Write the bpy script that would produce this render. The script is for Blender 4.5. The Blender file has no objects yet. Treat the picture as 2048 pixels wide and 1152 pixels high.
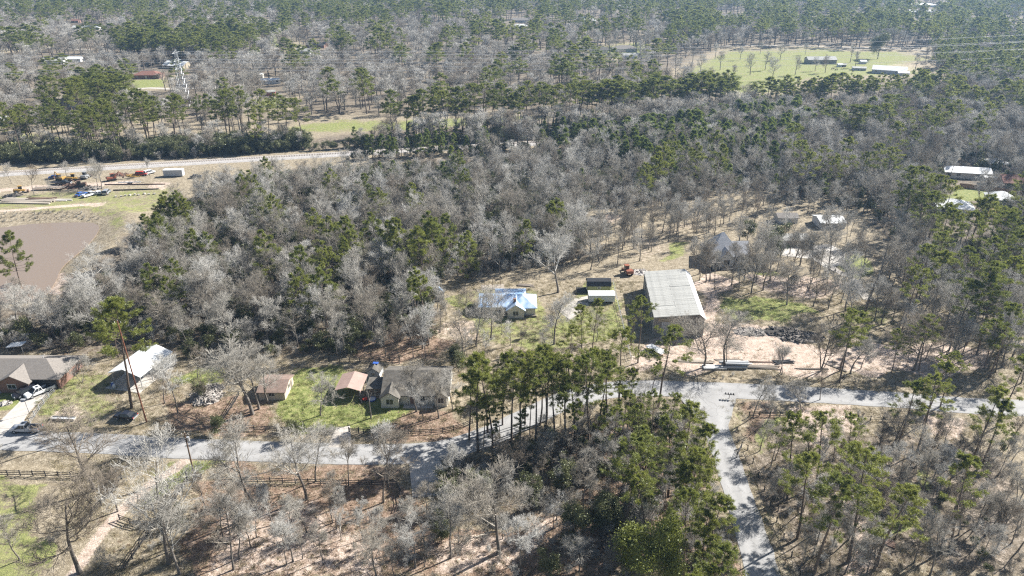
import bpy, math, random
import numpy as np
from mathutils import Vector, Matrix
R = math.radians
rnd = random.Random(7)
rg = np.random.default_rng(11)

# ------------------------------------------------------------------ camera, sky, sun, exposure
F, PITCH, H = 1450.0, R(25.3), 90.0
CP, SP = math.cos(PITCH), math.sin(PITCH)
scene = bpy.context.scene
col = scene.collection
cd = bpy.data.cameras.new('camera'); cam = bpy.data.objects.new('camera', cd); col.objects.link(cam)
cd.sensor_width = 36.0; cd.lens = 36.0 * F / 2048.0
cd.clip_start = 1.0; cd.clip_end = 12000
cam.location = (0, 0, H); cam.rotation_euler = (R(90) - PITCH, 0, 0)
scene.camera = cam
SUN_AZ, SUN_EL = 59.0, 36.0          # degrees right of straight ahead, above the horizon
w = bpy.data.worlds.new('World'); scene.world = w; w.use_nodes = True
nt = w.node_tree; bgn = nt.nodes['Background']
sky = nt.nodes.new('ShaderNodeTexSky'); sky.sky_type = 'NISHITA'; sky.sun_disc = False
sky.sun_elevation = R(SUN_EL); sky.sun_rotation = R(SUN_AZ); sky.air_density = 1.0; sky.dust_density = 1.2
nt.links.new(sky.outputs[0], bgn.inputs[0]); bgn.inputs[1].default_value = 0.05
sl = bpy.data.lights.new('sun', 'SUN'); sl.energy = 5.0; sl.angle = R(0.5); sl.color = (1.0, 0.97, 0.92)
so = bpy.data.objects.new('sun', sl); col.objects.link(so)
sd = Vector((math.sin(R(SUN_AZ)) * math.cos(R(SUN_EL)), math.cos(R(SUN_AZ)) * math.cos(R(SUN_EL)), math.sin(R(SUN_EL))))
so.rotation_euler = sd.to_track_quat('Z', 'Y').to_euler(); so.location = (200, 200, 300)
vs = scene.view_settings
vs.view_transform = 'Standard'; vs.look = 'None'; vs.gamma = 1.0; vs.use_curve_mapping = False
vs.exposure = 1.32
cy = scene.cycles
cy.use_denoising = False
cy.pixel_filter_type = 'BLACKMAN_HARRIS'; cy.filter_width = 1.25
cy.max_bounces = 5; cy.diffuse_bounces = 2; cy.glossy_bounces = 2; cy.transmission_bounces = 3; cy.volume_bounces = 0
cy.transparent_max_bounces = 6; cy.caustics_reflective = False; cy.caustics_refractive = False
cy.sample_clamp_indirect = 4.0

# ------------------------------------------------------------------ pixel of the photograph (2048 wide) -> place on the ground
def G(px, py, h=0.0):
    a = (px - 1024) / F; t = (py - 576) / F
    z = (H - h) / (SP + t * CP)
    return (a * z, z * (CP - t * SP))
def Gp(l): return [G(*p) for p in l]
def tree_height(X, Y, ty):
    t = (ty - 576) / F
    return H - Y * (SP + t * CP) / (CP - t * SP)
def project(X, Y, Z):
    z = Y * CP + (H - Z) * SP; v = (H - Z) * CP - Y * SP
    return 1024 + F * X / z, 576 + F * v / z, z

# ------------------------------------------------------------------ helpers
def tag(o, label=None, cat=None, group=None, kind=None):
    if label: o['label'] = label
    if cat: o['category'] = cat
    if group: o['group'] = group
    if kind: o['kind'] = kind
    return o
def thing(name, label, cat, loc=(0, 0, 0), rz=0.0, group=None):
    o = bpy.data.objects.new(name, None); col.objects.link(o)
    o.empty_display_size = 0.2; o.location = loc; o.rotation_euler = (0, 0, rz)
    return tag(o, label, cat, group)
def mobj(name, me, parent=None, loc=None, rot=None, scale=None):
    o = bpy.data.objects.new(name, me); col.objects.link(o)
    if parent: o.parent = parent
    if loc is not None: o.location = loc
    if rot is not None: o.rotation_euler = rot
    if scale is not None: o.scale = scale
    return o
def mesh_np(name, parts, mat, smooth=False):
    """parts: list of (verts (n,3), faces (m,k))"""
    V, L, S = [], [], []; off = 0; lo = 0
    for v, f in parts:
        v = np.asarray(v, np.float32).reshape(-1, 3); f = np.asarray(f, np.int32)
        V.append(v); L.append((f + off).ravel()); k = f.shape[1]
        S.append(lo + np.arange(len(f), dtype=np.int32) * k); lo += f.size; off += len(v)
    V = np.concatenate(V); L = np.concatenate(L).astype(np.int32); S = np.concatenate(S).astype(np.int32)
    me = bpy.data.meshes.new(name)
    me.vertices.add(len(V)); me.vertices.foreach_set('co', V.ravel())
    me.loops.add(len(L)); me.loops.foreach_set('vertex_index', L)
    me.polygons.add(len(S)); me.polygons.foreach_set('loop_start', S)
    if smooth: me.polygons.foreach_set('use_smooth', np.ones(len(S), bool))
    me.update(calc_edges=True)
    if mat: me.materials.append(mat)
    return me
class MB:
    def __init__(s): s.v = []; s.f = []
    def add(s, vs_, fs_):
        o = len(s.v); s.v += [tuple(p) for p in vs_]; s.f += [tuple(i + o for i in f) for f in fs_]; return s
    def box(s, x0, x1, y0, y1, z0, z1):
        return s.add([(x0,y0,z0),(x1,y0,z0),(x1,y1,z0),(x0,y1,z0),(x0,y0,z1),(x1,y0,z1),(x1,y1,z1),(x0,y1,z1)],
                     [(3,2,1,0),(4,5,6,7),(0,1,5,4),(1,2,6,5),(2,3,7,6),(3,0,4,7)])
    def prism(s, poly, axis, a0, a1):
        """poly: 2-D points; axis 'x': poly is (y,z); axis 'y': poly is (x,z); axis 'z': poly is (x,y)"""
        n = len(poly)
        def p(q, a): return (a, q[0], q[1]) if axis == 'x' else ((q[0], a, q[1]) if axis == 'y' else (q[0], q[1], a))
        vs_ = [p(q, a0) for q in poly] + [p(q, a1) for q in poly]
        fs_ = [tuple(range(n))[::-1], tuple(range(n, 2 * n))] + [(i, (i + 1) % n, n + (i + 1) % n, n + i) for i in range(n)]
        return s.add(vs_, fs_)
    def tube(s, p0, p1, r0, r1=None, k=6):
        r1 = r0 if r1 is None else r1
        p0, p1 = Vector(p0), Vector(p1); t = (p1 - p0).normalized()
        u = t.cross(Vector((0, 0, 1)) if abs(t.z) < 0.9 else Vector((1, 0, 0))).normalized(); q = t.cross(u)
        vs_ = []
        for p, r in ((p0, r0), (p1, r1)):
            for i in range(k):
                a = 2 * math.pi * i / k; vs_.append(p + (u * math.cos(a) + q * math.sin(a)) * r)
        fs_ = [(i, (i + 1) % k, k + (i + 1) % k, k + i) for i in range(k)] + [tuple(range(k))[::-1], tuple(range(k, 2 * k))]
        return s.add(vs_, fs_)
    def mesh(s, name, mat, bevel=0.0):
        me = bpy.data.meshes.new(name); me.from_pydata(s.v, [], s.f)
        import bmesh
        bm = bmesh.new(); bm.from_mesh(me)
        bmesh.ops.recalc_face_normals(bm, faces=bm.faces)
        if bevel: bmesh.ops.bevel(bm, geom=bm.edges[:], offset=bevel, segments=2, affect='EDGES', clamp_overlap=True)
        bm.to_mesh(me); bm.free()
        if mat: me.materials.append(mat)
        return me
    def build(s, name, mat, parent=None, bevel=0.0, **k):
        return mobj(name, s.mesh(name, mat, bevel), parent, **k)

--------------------

What the exercise asks
Return nothing except the number of lines that include the string "wide".

Exercise result
2